Goal:
Reproduce the complete listing without any deviation.

^^^^^^^^

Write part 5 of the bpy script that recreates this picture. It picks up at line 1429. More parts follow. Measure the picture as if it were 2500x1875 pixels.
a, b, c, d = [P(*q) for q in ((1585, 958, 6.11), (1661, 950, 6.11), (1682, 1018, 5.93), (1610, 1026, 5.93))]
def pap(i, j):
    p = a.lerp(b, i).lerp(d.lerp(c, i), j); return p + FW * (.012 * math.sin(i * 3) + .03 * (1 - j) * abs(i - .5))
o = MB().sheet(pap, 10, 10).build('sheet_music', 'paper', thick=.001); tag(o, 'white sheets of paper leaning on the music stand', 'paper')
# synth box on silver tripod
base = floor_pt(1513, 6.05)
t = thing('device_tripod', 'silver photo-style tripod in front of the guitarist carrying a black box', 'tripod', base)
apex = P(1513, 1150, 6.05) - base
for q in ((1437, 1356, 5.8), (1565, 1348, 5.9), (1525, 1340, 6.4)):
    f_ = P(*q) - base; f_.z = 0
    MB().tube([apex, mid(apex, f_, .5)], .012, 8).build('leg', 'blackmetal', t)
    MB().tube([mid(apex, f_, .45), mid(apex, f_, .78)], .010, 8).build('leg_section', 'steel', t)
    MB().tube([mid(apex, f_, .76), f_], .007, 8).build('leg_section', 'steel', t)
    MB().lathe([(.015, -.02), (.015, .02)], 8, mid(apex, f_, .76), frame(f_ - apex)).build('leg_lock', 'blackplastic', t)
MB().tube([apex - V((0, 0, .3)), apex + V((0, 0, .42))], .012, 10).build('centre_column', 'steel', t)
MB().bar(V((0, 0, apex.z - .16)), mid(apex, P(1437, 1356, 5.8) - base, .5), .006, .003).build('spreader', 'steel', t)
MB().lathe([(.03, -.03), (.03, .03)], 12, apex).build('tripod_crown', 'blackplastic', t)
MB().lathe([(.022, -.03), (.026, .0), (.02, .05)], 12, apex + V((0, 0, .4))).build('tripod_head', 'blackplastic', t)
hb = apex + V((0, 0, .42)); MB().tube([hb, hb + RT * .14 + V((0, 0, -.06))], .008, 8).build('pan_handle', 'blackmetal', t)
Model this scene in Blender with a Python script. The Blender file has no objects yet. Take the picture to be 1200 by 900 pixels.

^^^^^^^^

Response to this task:
Write part 5 of the bpy script that recreates this picture. It picks up at line 1429. More parts follow. Measure the picture as if it were 2500x1875 pixels.
a, b, c, d = [P(*q) for q in ((1585, 958, 6.11), (1661, 950, 6.11), (1682, 1018, 5.93), (1610, 1026, 5.93))]
def pap(i, j):
    p = a.lerp(b, i).lerp(d.lerp(c, i), j); return p + FW * (.012 * math.sin(i * 3) + .03 * (1 - j) * abs(i - .5))
o = MB().sheet(pap, 10, 10).build('sheet_music', 'paper', thick=.001); tag(o, 'white sheets of paper leaning on the music stand', 'paper')
# synth box on silver tripod
base = floor_pt(1513, 6.05)
t = thing('device_tripod', 'silver photo-style tripod in front of the guitarist carrying a black box', 'tripod', base)
apex = P(1513, 1150, 6.05) - base
for q in ((1437, 1356, 5.8), (1565, 1348, 5.9), (1525, 1340, 6.4)):
    f_ = P(*q) - base; f_.z = 0
    MB().tube([apex, mid(apex, f_, .5)], .012, 8).build('leg', 'blackmetal', t)
    MB().tube([mid(apex, f_, .45), mid(apex, f_, .78)], .010, 8).build('leg_section', 'steel', t)
    MB().tube([mid(apex, f_, .76), f_], .007, 8).build('leg_section', 'steel', t)
    MB().lathe([(.015, -.02), (.015, .02)], 8, mid(apex, f_, .76), frame(f_ - apex)).build('leg_lock', 'blackplastic', t)
MB().tube([apex - V((0, 0, .3)), apex + V((0, 0, .42))], .012, 10).build('centre_column', 'steel', t)
MB().bar(V((0, 0, apex.z - .16)), mid(apex, P(1437, 1356, 5.8) - base, .5), .006, .003).build('spreader', 'steel', t)
MB().lathe([(.03, -.03), (.03, .03)], 12, apex).build('tripod_crown', 'blackplastic', t)
MB().lathe([(.022, -.03), (.026, .0), (.02, .05)], 12, apex + V((0, 0, .4))).build('tripod_head', 'blackplastic', t)
hb = apex + V((0, 0, .42)); MB().tube([hb, hb + RT * .14 + V((0, 0, -.06))], .008, 8).build('pan_handle', 'blackmetal', t)
Model this scene in Blender with a Python script. The Blender file has no objects yet. Take the picture to be 1200 by 900 pixels.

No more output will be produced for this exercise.